In honor of the final day of Asian American Pacific Islander Heritage Month, I wanted to share an iconic classic television commercial. I grew up with the accusing tone of the white woman who catches the affable Asian laundry owner in a lie, ringing in my head.

The TV commercial was for Calgon water softener, and the scene is in a Chinese laundry shop, run by “Mr. Lee.” Here’s the quite accurate description of the 30-second flash of Asian stereotype from the YouTube page that features the video:

A Caucasian woman with an American accent asks “Mr. Lee” (played by Calvin Jung), a laundry shop owner, how he gets her shirts so clean. He replies, with what appears to be a Chinese accent, “Ancient Chinese secret.”

The scene changes to Mrs. Lee, who is in an adjoining room. Mrs. Lee appears ethnically Chinese, but she speaks English with a thoroughly American accent, and explains to the audience that her husband’s “ancient Chinese secret” is that he uses Calgon water softener.

Mrs. Lee ultimately gives the secret away by sticking her head into the front room where Mr. Lee and the customer are standing, and shouts “We need more Calgon!” (without a hint of an accent). To which the customer replies “Ancient Chinese secret, huh?” while Mr. Lee accepts the exposure with good humor.

The actress playing Mrs. Lee, Anne Miyamoto, was actually Japanese-American.

As a kid, I laughed along with everyone else who watched the commercial at the time, though I remember feeling embarrassed for Mr. Lee, who simply shrugs and looks sheepish at the end of the clip.

I never gave any thought to the fact that there were no laundry shops in China. It’s true that by the early 1900s, Chinese had cornered the market in laundry shops in America. But that’s because Chinese were forced into certain professions, including running laundry shops, early in their immigration by prejudice and exclusion.

Chinese men learned to wash and starch clothes because after coming to the United States — the country they called “Gold Mountain” — in the wake of the Gold Rush in the mid-1800s, they found they were prevented from owning property, and blocked from owning mining rights.
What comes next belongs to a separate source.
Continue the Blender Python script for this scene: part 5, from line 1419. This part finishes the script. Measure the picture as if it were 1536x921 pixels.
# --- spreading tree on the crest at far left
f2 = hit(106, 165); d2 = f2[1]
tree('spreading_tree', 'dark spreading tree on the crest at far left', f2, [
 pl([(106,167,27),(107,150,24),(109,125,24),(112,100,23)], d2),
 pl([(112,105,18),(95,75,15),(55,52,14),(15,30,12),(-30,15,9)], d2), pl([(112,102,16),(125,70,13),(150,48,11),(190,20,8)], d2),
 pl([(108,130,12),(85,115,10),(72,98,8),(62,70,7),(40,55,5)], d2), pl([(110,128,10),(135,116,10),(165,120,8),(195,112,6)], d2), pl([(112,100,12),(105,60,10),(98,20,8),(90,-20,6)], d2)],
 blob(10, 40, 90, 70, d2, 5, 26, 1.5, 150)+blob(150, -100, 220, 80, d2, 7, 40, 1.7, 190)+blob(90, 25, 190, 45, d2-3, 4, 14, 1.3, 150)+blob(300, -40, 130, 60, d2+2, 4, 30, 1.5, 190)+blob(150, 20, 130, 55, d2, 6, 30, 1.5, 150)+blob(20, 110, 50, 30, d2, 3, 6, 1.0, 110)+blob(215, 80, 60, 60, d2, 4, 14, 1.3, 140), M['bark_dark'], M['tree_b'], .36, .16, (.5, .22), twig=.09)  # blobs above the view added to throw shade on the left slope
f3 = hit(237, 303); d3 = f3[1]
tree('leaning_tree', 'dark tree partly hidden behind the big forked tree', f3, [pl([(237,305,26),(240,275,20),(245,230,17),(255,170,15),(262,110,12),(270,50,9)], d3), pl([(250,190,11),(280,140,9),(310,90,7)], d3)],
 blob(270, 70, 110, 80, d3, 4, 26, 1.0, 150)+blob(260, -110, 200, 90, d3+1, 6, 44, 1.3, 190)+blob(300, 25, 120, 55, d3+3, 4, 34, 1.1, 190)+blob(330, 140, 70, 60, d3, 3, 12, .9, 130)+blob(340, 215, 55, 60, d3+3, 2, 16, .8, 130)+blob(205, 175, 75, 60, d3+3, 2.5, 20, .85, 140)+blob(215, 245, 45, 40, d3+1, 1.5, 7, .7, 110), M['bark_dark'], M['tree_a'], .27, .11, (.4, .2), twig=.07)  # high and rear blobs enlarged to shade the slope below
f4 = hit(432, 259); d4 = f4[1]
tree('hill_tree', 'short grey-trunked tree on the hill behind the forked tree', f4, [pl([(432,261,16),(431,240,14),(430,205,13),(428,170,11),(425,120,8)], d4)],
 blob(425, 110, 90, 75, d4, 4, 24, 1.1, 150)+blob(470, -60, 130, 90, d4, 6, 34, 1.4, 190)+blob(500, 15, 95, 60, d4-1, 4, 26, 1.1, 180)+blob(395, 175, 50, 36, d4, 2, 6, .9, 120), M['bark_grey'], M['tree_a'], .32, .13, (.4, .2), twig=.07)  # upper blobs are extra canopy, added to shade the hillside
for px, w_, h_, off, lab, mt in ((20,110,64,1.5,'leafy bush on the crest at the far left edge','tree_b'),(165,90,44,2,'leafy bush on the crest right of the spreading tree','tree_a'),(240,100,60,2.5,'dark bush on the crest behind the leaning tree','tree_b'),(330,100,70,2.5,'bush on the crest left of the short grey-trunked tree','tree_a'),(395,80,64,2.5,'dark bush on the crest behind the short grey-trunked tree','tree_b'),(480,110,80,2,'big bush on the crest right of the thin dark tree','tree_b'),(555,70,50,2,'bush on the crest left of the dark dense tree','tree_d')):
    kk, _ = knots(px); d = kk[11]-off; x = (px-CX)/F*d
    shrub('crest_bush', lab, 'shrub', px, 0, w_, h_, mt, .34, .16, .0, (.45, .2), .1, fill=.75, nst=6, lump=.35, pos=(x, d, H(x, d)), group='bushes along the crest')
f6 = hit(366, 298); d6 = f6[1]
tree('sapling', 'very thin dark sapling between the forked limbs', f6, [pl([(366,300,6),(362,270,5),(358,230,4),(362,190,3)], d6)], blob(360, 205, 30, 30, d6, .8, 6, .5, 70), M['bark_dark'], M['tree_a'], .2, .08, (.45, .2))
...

They often had to pan for gold in mines already abandoned by European American settlers. Many found work in hard, backbreaking labor, such as the railroads. Others went into service industries, such as running restaurants for other Chinese (and later, for the next wave of Asian immigrants, the Japanese), as workers in shoe factories, as servants for white households, and running laundries.

It took until the rise of modern clothes washers and dryers, plus the next generations’ interest in exploring more satisfying, better paying careers, for the Chinese laundry shop to fade from memory. But not faded enough by 1970s, apparently, for the image to be put to advertising use.